Exercise directions |
Count lines, not occurrences: give the number of lines holding the word "scene", and nothing besides.

Supplied material |
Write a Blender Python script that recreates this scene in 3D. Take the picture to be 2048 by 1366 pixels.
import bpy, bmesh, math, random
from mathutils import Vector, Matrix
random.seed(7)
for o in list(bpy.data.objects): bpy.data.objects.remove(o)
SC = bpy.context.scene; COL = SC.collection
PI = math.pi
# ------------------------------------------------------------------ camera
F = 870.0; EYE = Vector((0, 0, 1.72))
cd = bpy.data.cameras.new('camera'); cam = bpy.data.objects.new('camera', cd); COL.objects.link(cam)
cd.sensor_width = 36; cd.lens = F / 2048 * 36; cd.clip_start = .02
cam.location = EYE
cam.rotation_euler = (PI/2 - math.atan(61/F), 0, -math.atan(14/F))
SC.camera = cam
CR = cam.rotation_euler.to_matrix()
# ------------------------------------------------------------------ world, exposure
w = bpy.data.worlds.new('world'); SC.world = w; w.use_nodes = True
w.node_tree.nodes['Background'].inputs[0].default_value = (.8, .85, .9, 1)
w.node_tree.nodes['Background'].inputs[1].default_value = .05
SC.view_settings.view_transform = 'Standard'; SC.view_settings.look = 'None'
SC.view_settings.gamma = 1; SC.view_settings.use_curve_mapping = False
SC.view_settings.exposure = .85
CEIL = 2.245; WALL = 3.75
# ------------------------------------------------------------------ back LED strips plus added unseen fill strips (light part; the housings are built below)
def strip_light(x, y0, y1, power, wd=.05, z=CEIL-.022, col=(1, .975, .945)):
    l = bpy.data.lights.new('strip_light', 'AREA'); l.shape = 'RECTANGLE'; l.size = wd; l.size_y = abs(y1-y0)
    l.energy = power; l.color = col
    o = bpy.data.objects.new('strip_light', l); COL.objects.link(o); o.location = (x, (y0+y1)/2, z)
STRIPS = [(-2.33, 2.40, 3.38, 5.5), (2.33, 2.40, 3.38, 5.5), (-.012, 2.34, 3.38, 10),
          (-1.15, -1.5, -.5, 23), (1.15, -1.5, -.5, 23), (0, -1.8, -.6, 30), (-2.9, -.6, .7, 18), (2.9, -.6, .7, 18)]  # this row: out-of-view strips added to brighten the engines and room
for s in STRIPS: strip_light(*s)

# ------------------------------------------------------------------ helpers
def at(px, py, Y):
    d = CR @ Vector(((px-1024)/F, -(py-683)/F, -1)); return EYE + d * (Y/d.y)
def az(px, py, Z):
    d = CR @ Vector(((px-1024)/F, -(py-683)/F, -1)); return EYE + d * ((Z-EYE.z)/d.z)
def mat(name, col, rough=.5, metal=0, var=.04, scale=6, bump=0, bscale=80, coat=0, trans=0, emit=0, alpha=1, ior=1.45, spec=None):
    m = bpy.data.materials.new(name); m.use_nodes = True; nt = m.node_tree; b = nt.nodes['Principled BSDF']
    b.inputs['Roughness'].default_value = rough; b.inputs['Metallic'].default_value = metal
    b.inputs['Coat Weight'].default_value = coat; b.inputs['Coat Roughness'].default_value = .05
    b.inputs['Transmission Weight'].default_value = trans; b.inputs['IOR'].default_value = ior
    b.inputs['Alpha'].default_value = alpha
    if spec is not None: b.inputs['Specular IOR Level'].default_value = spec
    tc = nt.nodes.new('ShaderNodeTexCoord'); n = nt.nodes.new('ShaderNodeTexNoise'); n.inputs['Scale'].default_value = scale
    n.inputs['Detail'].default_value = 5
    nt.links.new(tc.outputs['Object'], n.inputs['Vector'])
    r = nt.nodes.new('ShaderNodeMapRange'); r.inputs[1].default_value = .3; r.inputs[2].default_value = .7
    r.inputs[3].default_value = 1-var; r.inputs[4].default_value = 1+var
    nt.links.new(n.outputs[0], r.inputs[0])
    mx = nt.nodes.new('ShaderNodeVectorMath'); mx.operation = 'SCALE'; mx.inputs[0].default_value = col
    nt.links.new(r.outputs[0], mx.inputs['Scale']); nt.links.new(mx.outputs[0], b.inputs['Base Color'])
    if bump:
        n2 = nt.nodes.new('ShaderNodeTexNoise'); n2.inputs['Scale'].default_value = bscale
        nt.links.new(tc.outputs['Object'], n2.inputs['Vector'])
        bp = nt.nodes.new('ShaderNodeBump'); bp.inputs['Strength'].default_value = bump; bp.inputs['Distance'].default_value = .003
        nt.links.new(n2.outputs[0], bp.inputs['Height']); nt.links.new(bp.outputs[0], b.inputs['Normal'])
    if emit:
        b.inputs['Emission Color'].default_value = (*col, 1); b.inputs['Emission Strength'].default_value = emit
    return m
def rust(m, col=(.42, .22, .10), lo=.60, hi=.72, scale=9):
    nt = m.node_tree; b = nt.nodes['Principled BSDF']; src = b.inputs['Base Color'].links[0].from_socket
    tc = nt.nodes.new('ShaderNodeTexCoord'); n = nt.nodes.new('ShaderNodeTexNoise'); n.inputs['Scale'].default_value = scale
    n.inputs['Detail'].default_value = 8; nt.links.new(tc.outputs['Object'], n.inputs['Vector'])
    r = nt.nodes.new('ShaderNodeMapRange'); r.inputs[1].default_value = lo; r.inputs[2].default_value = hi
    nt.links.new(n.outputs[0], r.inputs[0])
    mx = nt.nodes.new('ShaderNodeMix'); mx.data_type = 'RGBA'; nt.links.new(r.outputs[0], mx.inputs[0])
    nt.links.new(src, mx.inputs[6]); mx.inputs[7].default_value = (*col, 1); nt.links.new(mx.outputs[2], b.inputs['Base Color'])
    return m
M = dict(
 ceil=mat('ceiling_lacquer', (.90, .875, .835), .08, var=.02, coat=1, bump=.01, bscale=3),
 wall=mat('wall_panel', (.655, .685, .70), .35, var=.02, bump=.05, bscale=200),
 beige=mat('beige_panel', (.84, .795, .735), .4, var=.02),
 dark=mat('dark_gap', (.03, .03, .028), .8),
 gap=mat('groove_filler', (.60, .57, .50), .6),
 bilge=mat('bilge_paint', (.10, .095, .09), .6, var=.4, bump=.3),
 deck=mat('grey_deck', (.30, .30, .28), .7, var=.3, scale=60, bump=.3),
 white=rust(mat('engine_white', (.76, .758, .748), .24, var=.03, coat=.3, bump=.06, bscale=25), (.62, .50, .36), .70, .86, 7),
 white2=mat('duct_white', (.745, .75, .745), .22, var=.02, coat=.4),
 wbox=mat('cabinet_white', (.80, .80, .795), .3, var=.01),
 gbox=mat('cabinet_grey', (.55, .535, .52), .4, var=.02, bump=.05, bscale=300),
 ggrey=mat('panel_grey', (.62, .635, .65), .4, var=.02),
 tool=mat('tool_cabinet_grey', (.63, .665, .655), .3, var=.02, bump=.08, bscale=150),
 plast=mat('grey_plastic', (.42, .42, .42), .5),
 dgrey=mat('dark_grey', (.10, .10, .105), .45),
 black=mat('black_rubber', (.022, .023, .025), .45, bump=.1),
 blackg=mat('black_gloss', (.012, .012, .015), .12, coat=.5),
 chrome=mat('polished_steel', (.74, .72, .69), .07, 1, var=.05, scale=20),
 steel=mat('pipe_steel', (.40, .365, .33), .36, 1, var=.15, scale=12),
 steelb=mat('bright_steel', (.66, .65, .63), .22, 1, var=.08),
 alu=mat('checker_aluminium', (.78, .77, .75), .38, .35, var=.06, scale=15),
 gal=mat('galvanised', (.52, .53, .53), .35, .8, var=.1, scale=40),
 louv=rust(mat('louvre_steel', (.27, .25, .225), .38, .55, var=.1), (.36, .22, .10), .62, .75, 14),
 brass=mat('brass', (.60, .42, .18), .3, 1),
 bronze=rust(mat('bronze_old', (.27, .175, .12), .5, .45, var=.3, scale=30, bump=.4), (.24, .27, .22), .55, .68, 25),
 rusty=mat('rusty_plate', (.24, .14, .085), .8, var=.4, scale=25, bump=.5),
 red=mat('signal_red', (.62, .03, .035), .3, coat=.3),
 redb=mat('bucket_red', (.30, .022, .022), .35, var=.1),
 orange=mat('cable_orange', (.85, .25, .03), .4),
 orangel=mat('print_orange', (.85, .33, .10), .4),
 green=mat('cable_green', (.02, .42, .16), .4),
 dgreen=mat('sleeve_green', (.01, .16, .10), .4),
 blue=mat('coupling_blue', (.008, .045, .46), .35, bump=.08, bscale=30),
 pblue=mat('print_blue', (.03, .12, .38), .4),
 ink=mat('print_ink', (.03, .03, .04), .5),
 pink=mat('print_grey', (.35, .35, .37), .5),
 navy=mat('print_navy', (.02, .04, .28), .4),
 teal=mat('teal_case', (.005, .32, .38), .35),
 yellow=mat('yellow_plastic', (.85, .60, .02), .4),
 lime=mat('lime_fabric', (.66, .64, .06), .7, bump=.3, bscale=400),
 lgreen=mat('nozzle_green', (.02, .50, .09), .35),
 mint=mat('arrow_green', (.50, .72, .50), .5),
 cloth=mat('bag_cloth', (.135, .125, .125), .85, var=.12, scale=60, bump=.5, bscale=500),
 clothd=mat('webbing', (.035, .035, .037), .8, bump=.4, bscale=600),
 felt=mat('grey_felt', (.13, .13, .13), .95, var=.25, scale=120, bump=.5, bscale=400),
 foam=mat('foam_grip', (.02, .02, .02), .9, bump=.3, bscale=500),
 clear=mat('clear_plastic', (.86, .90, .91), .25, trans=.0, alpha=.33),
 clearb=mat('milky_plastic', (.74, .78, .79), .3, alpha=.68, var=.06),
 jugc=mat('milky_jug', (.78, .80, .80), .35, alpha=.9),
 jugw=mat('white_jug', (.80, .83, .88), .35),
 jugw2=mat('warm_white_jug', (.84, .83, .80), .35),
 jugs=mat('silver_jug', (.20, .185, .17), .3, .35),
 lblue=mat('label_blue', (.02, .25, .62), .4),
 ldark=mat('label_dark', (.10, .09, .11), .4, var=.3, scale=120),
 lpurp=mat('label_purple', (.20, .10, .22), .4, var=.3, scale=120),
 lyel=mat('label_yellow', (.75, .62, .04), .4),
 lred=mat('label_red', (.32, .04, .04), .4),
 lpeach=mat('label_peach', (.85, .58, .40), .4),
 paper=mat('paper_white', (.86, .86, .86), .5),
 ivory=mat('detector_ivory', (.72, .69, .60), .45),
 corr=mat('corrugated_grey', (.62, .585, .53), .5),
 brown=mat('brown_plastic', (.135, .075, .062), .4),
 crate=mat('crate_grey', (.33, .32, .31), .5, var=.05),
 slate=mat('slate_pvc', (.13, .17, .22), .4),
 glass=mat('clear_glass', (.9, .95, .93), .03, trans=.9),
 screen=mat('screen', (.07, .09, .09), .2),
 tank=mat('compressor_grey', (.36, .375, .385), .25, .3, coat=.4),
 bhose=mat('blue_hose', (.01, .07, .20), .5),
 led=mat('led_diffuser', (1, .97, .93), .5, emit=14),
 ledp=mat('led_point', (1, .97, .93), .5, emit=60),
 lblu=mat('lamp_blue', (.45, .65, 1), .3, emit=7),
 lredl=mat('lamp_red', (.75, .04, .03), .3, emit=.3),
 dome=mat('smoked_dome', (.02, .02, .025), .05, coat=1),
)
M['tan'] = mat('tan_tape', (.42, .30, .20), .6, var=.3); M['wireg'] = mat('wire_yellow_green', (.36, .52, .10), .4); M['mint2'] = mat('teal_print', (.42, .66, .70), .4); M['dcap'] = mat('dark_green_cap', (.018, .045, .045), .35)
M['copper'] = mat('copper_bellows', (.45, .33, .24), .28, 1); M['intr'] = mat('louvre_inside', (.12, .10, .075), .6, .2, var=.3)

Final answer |
2